Income mobility was also higher in areas with more two-parent households, better elementary schools and high schools, and more civic engagement, including membership in religious and community groups.
       
Regions with larger black populations had lower upward-mobility rates. But the researchers’ analysis suggested that this was not primarily because of their race. Both white and black residents of Atlanta have low upward mobility, for instance.
      
The authors emphasize that their data allowed them to identify only correlation, not causation. Other economists said that future studies will be important for sorting through the patterns in this new data.

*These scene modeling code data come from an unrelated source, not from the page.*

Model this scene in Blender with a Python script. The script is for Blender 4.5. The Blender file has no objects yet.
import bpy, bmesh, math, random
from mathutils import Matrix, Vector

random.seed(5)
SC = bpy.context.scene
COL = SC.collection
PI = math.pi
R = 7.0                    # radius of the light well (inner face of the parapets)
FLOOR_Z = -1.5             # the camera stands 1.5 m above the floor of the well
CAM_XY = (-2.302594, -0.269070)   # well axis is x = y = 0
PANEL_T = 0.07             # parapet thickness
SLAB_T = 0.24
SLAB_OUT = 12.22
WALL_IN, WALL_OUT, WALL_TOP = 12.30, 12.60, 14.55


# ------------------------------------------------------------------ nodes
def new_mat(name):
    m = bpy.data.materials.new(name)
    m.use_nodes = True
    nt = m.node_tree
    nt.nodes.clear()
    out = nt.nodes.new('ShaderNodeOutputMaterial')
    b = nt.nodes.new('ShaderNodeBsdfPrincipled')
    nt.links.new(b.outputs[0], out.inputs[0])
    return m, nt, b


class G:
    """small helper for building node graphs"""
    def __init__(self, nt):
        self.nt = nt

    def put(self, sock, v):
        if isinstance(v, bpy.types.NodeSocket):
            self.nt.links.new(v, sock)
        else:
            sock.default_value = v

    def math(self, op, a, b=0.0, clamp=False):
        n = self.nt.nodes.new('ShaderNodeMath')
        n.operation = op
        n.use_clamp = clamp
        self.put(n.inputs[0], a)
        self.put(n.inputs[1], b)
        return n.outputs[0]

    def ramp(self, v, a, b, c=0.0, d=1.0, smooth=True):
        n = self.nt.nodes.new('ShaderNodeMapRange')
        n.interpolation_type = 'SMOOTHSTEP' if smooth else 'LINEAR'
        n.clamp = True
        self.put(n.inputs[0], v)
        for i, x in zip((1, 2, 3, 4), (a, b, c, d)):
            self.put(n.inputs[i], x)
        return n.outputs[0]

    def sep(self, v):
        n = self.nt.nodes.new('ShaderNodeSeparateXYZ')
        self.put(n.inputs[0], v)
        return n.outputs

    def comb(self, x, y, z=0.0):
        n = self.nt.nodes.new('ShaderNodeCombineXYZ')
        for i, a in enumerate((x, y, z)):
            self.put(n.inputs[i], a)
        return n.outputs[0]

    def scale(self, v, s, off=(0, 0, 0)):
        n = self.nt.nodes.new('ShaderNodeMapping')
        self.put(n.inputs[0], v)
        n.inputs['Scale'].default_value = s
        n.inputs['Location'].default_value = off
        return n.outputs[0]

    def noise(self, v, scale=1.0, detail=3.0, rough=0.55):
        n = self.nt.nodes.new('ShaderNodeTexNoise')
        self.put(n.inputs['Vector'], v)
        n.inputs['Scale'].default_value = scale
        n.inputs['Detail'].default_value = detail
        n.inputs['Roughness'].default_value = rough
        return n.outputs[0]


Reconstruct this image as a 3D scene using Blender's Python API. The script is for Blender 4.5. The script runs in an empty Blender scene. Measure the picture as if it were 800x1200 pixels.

Still, earlier studies have already found that education and family structure have a large effect on the chances that children escape poverty. Other researchers, including the political scientist Robert D.
 
Putnam, author of “Bowling Alone,” have previously argued that social connections play an important role in a community’s success. Income mobility has become one of the hottest topics in economics, as both liberals and conservatives have grown worried about diminished opportunities following more than a decade of disappointing economic growth. After years of focusing more on inequality at a moment in time, economists have more recently turned their attention to people’s paths over their lifetimes.
      
Polls show that Americans are worried about whether living standards will rise for most people in coming decades, as they have for nearly all of the nation’s history. In interviews in Atlanta and its suburbs, residents reflected many of the national concerns and many of the patterns in the study.
 
In previous studies of mobility, economists have found that a smaller percentage of people escape childhood poverty in the United States than in several other rich countries, including Canada, Australia, France, Germany and Japan. The latest study is consistent with those findings.
       
Whatever the reasons, affluent children often remain so: one of every three 30-year-olds who grew up in the top 1 percent of the income distribution was already making at least $100,000 in family income, according to the new study. Among adults who grew up in the bottom half of the income distribution, only one out of 25 had family income of at least $100,000 by age 30.
      
Yet the parts of this country with the highest mobility rates — like Pittsburgh, Seattle and Salt Lake City — have rates roughly as high as those in Denmark and Norway, two countries at the top of the international mobility rankings. In areas like Atlanta and Memphis, by comparison, upward mobility appears to be substantially lower than in any other rich country, Mr. Chetty said.
      
Especially intriguing is the fact that children who moved at a young age from a low-mobility area to a high-mobility area did almost as well as those who spent their entire childhoods in a higher-mobility area. But children who moved as teenagers did less well.
 
That pattern makes economists more confident that the characteristics of different regions — as opposed to something inherent and unchangeable in the local residents — are helping cause the varying mobility rates.
 
The comparison of metropolitan areas allows researchers to consider local factors that previous mobility studies could not — including a region’s geography. And in Atlanta, the most common lament seems to be precisely that concentrated poverty, extensive traffic and a weak public-transit system make it difficult to get to the job opportunities. “When poor communities are segregated,” said Cindia Cameron, an organizer for 9 to 5, a women’s rights group, “everything about life is harder.”